Amazon Connect with unlimited AI is much as it sounds: a suite of AI tools that customers can use as little or as much of as they want.

Cochlear is already using AI and machine learning to streamline its reporting, evaluations of agents and calls against set metrics.

In the future, it will also be use it as part of an adoption of forecasting, capacity planning, and scheduling – FCS – features in Amazon Connect, which will allow Cochlear to transform its contact centre workforce management.

Agent and call evaluations

Cochlear has traditionally been constrained in its ability to evaluate contact centre agents or calls.

“Even when we first moved to Amazon Connect, we were only able to evaluate the calls in which the supervisor would be able to listen – three calls per agent per month, randomly selected, and our quality team would listen to another two,” McLaughlin said.

“So, our agents were only getting around five, what we called scorecards, per month done.”

Automated evaluations, using unlimited AI and transcriptions in Amazon Connect, have materially changed this.

“I looked at what happened in October when I was pulling this [presentation] together and we’d gone from about 1000 evaluations per month to 22,000 now. 

“We’re not running this across all teams – we’re still trying a bunch of different use cases for it – but it really has been a game changer and I can’t stress enough that the reason why we can do that is because of the transcription accuracy.”

The automation is both rule and category-based, or generative AI-based.

Rule-based automation is designed to look for a semantic or exact match for specific words or phrases in a call – such as brand terminology or profanity.

“These are really good for compliance checks, such as if you’ve got specific regulatory regulatory compliance requirements and explicit policy violations, because of the exact nature of the text that is being searched for there,” McLaughlin said.

Generative AI automations, meanwhile, can look at whether an agent shows empathy or other soft skills, and uses reasoning for determining quality scores.

“It does provide an AI reasoning and some words [as to] why it’s come up with that particular score as well. These are great for quality assessments and soft skill evaluations,” McLaughlin said.

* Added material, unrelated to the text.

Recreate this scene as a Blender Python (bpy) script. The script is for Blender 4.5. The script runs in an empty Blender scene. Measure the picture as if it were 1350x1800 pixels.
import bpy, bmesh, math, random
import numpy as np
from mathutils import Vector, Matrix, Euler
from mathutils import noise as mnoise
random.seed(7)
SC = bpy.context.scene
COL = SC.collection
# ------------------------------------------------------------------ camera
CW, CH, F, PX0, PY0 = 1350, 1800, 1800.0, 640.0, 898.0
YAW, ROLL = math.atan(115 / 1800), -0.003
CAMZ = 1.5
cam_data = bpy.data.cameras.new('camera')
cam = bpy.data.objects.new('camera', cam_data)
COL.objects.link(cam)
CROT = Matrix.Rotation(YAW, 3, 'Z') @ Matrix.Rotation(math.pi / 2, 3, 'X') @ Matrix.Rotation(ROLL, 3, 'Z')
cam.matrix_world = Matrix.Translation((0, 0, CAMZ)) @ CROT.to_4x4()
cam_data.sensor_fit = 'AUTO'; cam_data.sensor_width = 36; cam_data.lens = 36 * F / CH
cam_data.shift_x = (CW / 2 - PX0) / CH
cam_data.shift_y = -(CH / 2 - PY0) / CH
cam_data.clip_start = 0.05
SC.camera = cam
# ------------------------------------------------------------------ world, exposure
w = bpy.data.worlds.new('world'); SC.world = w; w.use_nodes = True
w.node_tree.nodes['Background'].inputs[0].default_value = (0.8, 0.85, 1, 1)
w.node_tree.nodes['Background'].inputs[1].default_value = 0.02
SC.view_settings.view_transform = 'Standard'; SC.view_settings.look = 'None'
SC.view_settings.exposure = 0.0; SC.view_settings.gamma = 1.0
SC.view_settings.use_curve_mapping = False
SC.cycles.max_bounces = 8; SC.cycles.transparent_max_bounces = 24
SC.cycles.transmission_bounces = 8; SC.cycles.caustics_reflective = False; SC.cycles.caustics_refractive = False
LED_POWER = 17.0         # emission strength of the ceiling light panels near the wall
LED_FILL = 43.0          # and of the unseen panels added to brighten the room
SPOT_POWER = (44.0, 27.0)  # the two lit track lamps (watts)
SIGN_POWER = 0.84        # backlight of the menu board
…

“Really, the benefit of all this is that because you can score every agent and all their calls, you can now target the actual issues or problems, such as where there’s a common question that might not be being answered correctly by an agent.

“You can target those by looking at the reporting and then use that to have much more targeted training for your agents as well. 

“So it’s a very good thing to have so much more automation and be able to score so much more [contact centre activity].”

Workforce management

Workforce management using FCS – forecasting, capacity planning and scheduling – is now a key focus in the contact centre.

McLaughlin said that as Cochlear had two years of historic data already in Amazon Connect, it was well-prepared to begin using machine learning in the workforce management space.

This is about accurately forecasting call volumes, ensuring the right number of contact centre agents are rostered to work at the right times, and that break management and agent schedule adherence metrics are met.

AI agents answering calls

Further into the future, Cochlear is interested in exploring whether AI agents might be able to answer voice calls.

“We started playing with interactive voice response using an AI agent to answer calls,” McLaughlin said.

“We plugged in a bunch of knowledge base articles – just threw them into an S3 bucket, pointed Amazon Connect at that S3 bucket for its knowledge base and we had a play with this in our IT help desk.”

McLaughlin said that the AI agent’s responses were “pretty decent”, but that productionising the use case would require additional work.

“We had all of this working in a pilot that we ran for our helpdesk a month or two ago, but we have some challenges with our ITSM tool,” he said.

“That’s why we haven’t implemented that fully, but it is something that we’ve [spent] a lot of time [on] to really get to understand how AI agents work.”